::: Collected material :::

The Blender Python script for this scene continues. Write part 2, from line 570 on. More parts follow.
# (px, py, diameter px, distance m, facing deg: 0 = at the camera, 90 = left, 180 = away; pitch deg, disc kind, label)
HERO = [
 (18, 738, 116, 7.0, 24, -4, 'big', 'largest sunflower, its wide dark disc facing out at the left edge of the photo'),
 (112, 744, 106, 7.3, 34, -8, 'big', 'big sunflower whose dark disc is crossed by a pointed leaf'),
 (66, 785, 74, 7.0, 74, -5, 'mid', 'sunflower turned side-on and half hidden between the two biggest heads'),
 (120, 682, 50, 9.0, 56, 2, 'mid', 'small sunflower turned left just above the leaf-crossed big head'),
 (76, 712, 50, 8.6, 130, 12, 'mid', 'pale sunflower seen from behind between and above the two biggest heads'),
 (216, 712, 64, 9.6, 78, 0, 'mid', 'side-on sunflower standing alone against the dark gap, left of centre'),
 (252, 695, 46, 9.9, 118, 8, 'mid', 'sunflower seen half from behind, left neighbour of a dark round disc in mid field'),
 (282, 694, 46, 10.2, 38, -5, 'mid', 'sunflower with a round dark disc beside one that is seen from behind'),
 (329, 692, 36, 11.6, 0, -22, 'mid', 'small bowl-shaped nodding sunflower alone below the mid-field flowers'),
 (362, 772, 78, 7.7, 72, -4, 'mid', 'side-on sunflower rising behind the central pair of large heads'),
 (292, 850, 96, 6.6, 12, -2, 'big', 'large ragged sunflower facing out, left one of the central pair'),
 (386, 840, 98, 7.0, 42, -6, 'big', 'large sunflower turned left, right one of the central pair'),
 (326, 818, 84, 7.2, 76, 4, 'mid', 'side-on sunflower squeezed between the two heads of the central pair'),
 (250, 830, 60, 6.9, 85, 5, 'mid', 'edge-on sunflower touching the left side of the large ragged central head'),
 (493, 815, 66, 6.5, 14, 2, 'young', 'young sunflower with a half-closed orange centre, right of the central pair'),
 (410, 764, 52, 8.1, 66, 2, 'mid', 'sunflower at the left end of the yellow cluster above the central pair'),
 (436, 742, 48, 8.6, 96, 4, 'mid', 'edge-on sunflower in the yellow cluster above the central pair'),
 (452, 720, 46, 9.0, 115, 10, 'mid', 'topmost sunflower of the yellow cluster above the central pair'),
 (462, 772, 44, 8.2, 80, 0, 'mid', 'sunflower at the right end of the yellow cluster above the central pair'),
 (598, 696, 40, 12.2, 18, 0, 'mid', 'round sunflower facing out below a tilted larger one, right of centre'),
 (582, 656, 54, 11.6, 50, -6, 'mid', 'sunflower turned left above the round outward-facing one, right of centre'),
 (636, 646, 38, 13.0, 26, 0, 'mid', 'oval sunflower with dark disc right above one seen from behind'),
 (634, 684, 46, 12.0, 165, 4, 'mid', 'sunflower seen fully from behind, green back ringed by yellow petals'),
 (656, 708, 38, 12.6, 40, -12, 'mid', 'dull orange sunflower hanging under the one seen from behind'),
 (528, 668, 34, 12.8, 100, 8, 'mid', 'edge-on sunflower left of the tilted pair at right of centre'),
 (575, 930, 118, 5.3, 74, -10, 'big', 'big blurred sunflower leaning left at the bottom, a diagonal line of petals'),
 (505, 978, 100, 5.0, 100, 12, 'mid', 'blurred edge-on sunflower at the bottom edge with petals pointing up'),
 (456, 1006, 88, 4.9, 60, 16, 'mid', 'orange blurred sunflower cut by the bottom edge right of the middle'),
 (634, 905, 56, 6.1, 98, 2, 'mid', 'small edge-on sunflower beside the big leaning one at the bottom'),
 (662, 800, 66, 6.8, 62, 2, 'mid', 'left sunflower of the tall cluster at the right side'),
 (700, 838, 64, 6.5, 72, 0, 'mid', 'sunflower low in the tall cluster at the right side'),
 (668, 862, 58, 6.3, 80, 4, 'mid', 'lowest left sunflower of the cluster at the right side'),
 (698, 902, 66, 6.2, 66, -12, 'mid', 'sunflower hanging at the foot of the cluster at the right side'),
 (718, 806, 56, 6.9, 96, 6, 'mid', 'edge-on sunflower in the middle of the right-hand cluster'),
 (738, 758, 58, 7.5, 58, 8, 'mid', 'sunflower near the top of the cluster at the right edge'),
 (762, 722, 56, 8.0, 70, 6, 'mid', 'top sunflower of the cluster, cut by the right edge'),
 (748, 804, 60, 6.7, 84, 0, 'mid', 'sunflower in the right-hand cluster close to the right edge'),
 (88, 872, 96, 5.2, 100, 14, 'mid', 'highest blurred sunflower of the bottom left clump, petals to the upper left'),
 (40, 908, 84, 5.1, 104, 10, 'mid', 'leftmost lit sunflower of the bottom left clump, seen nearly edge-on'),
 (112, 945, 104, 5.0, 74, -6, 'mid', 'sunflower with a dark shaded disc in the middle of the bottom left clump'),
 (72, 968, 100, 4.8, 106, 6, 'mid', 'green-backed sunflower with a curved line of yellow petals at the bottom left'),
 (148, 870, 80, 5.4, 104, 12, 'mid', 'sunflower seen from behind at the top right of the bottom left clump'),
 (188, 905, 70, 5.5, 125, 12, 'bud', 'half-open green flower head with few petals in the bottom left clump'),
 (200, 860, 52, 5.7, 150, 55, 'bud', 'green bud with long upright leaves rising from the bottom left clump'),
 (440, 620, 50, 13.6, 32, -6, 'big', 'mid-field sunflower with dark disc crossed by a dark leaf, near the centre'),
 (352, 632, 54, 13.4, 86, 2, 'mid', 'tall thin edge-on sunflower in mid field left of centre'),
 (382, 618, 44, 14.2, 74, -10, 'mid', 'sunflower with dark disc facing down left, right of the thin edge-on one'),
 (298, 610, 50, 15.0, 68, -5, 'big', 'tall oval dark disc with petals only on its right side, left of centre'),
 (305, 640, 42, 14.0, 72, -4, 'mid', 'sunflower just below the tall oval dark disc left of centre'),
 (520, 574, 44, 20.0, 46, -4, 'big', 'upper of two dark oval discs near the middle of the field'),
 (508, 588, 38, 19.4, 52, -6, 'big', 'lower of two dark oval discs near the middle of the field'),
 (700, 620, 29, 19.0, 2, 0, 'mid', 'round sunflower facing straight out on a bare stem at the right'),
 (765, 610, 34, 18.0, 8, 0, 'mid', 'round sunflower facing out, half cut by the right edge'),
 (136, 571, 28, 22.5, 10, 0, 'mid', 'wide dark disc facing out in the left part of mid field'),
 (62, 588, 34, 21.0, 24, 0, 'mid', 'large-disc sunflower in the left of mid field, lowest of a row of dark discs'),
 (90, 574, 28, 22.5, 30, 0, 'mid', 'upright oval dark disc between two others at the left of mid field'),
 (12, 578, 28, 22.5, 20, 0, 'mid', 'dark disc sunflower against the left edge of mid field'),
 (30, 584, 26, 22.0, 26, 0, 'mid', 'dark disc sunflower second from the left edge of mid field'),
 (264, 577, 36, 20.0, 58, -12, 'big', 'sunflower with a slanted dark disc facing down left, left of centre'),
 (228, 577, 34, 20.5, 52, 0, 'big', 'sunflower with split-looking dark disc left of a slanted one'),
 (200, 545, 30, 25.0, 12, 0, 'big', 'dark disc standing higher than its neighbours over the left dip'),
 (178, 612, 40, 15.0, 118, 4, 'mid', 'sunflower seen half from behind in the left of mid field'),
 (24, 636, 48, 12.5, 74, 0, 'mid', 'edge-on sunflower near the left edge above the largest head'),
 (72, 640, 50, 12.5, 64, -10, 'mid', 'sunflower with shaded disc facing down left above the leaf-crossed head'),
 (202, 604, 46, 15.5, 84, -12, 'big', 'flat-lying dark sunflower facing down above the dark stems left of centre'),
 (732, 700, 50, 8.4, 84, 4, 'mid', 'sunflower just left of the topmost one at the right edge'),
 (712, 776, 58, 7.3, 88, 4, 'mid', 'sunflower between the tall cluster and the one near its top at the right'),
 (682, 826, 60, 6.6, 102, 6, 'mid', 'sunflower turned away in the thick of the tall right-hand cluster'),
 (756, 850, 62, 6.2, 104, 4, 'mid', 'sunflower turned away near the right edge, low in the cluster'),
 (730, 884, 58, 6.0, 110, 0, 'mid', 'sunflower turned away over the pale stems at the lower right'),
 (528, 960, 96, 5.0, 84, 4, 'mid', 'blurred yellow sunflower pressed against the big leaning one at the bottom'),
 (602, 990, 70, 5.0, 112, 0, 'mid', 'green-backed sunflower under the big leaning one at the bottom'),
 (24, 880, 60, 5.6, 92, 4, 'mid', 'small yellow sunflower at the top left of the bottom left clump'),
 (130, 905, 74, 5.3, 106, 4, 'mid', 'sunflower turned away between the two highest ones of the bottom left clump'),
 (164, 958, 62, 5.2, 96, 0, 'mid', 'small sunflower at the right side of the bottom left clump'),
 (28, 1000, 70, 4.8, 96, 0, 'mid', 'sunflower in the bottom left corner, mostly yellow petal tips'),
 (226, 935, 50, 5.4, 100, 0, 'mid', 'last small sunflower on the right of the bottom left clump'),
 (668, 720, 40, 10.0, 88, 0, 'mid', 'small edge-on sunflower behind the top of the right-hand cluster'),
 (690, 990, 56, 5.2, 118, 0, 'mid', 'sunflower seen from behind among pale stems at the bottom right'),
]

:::

■ **Given exercise**
Check every line for "part" and show the ones that have it.

■ **Written solution**
The Blender Python script for this scene continues. Write part 2, from line 570 on. More parts follow.
 (136, 571, 28, 22.5, 10, 0, 'mid', 'wide dark disc facing out in the left part of mid field'),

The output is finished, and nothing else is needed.